The Linus view of GNOME 3.2

Christopher A. Williams chriswfedora at cawllc.com
Sat Dec 3 02:21:39 UTC 2011


On Sat, 2011-12-03 at 02:50 +0100, Reindl Harald wrote:

> 
> > "Three years ago over 95 percent of the devices connected to the
> > Internet were personal computers. Three years from now that number will
> > probably be less than 20 percent. More than 80 percent of the devices
> > connected to the Internet will not be Windows-based personal computers."
> 
> this is nonsense
> 
> the percent does not matter since nearly everybody has a smartphone
> which is permanently online, but this does not mean that all these
> people are only using a smartphone or tab which will not happen
> 
> not now, not in 3 years and not in 10 years
> 
> theer are enough people working with their computers and not only
> webbrowsing and write some mails!

To the contrary, if you know the full context of Paul Maritz's quote
here, he actually makes complete sense.

I have heard him speak about this in-person and his overall points are
very convincing and well-grounded in facts. The *majority* of Internet
connected devices will definitely be in the smartphone and tablet
category in the next 3 years. That does not mean they will be the *only*
devices. Paul also clearly believes that, as a result of this change,
Windows as an operating system will continue to lose relevance in the
coming years. That's saying a lot considering he is the person who is
largely responsible for engineering the dominance of Windows 95 (whether
you'd call how he did it cheating or not).

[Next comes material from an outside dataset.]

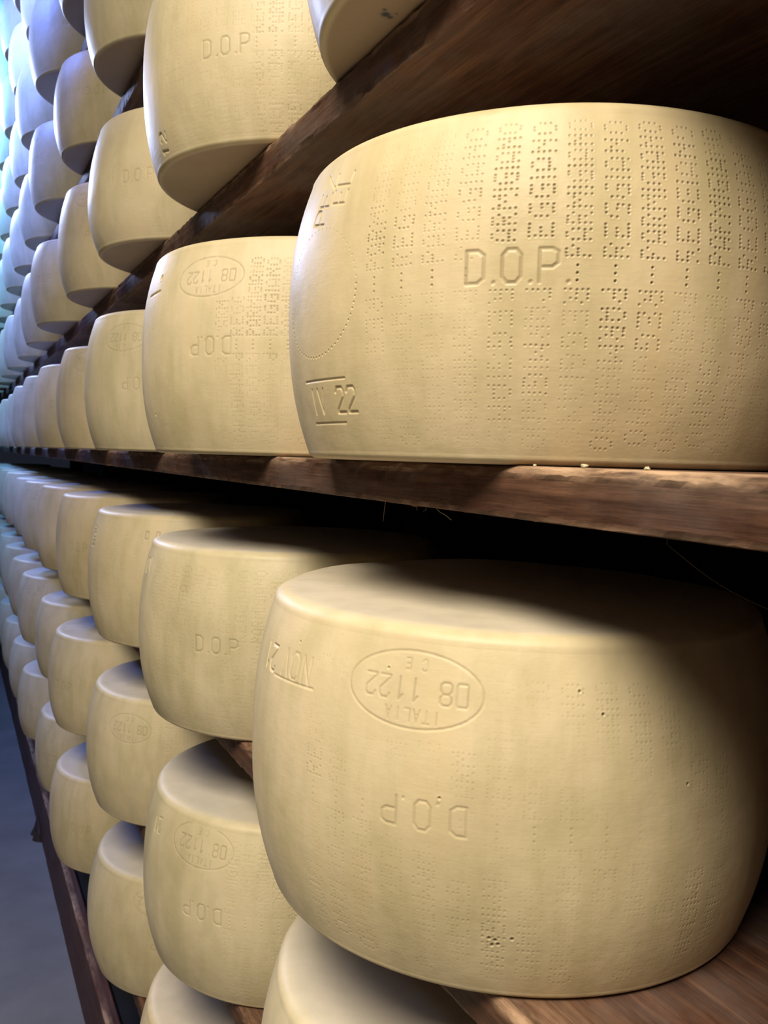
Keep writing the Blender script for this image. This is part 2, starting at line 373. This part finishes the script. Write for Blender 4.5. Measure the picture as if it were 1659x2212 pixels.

He also believes operating systems like Linux will continue to gain in
acceptance and popularity over this time frame, but that this will still
mainly be from non-PC devices. He often refers to this as the coming
Post-PC era.

I believe he is largely correct.

The fact of the matter is we are already seeing this happen. Smartphones
are starting to displace even desktop computers in low income families
because they are cheaper (as in $200 range), constantly connected, and
do actually handle most of the basic tasks (e-mail, basic Web, etc.)
that were once solely the domain of PCs. Tablets are quickly displacing
laptops in the business world. The main barrier is that they are more
difficult to use for producing information than PCs at the moment. They
are equally as good for those who are primarily consumers of
information. Once tablet manufacturers actually decide to deal with
issues around printing and getting more effective input methods in
place, tablet acceptance will likely take off like a shot.

PCs will likely never go away, but to say that they will not be greatly
impacted by the coming age of new devices is to stick your head in the
sand and pretend that the change isn't coming. And Linux does very well
in this coming wave...

Chris

-- 

==========================================
"The best way to sound like you know what you're talking about
is to know what you're talking about."